Emit the exact text of every line from the line with "Write part 2" to the line with "p = MB(); p.box(-.6895, -.680, -.300, -.262, .100, .122);", both ends included. No other output is expected.

--- start of RECORDS FOR PROCESSING ---

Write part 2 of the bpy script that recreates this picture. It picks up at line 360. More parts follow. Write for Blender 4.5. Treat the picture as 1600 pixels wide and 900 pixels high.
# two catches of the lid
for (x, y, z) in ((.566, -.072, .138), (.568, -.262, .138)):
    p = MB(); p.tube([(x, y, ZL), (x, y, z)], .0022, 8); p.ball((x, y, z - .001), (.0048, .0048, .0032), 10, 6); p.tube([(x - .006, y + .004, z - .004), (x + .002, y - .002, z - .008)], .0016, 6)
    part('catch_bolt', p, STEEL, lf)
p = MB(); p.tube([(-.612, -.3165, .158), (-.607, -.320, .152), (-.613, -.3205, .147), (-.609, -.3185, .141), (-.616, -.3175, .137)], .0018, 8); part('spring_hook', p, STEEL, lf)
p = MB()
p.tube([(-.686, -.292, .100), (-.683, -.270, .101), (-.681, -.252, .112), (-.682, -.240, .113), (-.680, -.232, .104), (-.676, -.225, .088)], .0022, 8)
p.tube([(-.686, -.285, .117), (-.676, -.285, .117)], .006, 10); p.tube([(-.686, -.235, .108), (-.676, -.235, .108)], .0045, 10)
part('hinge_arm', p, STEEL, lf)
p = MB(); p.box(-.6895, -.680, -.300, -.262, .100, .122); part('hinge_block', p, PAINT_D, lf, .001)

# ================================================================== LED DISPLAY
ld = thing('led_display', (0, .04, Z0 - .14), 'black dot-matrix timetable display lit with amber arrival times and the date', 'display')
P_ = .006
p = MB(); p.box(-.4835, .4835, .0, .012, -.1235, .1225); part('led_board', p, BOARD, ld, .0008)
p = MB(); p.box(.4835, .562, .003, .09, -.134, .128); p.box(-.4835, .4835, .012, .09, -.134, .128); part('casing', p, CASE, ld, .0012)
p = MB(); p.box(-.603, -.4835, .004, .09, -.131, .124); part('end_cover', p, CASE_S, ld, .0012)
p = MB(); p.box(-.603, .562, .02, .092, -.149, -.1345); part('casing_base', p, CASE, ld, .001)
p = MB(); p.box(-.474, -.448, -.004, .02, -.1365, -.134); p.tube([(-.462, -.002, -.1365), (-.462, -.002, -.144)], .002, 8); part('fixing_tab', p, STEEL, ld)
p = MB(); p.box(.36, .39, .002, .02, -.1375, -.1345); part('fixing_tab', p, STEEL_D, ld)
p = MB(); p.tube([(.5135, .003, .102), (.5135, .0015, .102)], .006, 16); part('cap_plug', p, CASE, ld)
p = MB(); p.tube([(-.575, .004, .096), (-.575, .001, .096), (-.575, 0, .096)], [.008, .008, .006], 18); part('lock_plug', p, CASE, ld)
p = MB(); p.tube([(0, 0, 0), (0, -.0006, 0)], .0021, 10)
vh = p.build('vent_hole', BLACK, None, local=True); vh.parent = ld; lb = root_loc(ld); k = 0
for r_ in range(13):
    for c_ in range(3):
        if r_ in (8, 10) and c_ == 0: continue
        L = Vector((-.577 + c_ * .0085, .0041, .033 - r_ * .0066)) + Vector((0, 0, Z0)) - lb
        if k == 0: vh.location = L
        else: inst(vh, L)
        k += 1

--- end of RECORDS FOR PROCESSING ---
--- start of RECORDS FOR PROCESSING ---

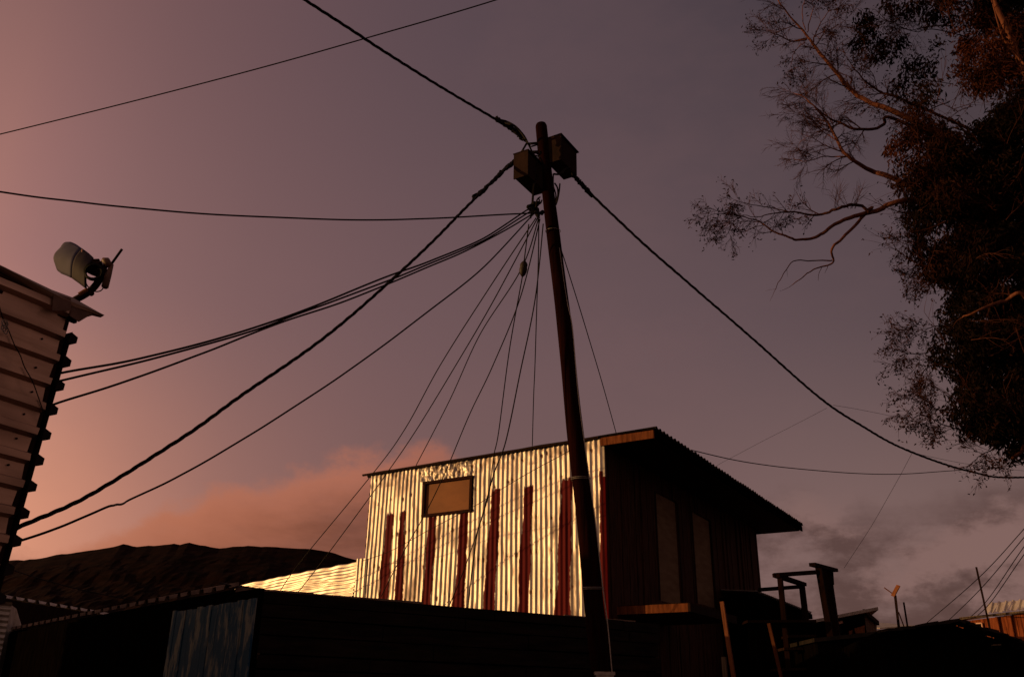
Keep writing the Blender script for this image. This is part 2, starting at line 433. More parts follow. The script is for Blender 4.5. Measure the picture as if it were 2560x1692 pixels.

--- end of RECORDS FOR PROCESSING ---
--- start of RECORDS FOR PROCESSING ---

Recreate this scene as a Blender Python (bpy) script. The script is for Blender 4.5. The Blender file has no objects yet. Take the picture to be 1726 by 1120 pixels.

--- end of RECORDS FOR PROCESSING ---

◆ FINISHED EXERCISE
Write part 2 of the bpy script that recreates this picture. It picks up at line 360. More parts follow. Write for Blender 4.5. Treat the picture as 1600 pixels wide and 900 pixels high.
# two catches of the lid
for (x, y, z) in ((.566, -.072, .138), (.568, -.262, .138)):
    p = MB(); p.tube([(x, y, ZL), (x, y, z)], .0022, 8); p.ball((x, y, z - .001), (.0048, .0048, .0032), 10, 6); p.tube([(x - .006, y + .004, z - .004), (x + .002, y - .002, z - .008)], .0016, 6)
    part('catch_bolt', p, STEEL, lf)
p = MB(); p.tube([(-.612, -.3165, .158), (-.607, -.320, .152), (-.613, -.3205, .147), (-.609, -.3185, .141), (-.616, -.3175, .137)], .0018, 8); part('spring_hook', p, STEEL, lf)
p = MB()
p.tube([(-.686, -.292, .100), (-.683, -.270, .101), (-.681, -.252, .112), (-.682, -.240, .113), (-.680, -.232, .104), (-.676, -.225, .088)], .0022, 8)
p.tube([(-.686, -.285, .117), (-.676, -.285, .117)], .006, 10); p.tube([(-.686, -.235, .108), (-.676, -.235, .108)], .0045, 10)
part('hinge_arm', p, STEEL, lf)
p = MB(); p.box(-.6895, -.680, -.300, -.262, .100, .122); part('hinge_block', p, PAINT_D, lf, .001)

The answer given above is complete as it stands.